DATA SHOWN
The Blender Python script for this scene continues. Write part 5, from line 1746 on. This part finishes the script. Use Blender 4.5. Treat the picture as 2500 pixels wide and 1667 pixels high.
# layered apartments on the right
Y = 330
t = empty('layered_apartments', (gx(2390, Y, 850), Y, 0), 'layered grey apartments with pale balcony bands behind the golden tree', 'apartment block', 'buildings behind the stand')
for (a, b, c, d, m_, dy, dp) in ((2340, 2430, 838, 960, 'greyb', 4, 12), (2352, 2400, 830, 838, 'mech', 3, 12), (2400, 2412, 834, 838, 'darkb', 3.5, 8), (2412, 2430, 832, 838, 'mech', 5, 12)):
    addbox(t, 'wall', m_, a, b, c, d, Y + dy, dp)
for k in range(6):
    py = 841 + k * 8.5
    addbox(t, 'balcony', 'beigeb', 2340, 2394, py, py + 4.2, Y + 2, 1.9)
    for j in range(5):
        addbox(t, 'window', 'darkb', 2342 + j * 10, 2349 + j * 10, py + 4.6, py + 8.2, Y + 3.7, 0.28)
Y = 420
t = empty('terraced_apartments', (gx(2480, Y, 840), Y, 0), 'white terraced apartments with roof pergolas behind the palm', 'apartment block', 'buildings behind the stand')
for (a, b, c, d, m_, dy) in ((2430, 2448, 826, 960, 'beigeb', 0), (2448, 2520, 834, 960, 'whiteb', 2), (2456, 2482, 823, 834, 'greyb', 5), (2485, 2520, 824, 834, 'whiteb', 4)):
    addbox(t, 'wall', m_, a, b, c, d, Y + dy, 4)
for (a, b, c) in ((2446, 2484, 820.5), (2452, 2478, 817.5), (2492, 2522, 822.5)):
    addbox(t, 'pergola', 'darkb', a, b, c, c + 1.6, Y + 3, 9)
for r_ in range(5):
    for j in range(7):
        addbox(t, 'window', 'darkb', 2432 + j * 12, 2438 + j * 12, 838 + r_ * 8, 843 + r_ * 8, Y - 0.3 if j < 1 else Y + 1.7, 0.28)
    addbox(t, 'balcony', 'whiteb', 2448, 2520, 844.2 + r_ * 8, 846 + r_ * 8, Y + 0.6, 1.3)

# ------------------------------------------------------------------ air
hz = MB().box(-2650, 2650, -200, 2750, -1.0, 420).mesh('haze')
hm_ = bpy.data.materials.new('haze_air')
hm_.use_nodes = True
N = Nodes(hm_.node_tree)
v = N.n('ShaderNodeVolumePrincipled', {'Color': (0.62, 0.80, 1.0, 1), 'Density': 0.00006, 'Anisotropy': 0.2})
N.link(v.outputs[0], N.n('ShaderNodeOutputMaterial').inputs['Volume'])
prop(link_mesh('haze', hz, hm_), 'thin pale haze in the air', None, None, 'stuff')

EXERCISE TASK
Include the first line, the line containing "addbox(t, 'balcony', 'whiteb', 2448, 2520, 844.2", and every line between them, copied exactly from the material above; output no other line.

OUTPUT OF THE EXERCISE
The Blender Python script for this scene continues. Write part 5, from line 1746 on. This part finishes the script. Use Blender 4.5. Treat the picture as 2500 pixels wide and 1667 pixels high.
# layered apartments on the right
Y = 330
t = empty('layered_apartments', (gx(2390, Y, 850), Y, 0), 'layered grey apartments with pale balcony bands behind the golden tree', 'apartment block', 'buildings behind the stand')
for (a, b, c, d, m_, dy, dp) in ((2340, 2430, 838, 960, 'greyb', 4, 12), (2352, 2400, 830, 838, 'mech', 3, 12), (2400, 2412, 834, 838, 'darkb', 3.5, 8), (2412, 2430, 832, 838, 'mech', 5, 12)):
    addbox(t, 'wall', m_, a, b, c, d, Y + dy, dp)
for k in range(6):
    py = 841 + k * 8.5
    addbox(t, 'balcony', 'beigeb', 2340, 2394, py, py + 4.2, Y + 2, 1.9)
    for j in range(5):
        addbox(t, 'window', 'darkb', 2342 + j * 10, 2349 + j * 10, py + 4.6, py + 8.2, Y + 3.7, 0.28)
Y = 420
t = empty('terraced_apartments', (gx(2480, Y, 840), Y, 0), 'white terraced apartments with roof pergolas behind the palm', 'apartment block', 'buildings behind the stand')
for (a, b, c, d, m_, dy) in ((2430, 2448, 826, 960, 'beigeb', 0), (2448, 2520, 834, 960, 'whiteb', 2), (2456, 2482, 823, 834, 'greyb', 5), (2485, 2520, 824, 834, 'whiteb', 4)):
    addbox(t, 'wall', m_, a, b, c, d, Y + dy, 4)
for (a, b, c) in ((2446, 2484, 820.5), (2452, 2478, 817.5), (2492, 2522, 822.5)):
    addbox(t, 'pergola', 'darkb', a, b, c, c + 1.6, Y + 3, 9)
for r_ in range(5):
    for j in range(7):
        addbox(t, 'window', 'darkb', 2432 + j * 12, 2438 + j * 12, 838 + r_ * 8, 843 + r_ * 8, Y - 0.3 if j < 1 else Y + 1.7, 0.28)
    addbox(t, 'balcony', 'whiteb', 2448, 2520, 844.2 + r_ * 8, 846 + r_ * 8, Y + 0.6, 1.3)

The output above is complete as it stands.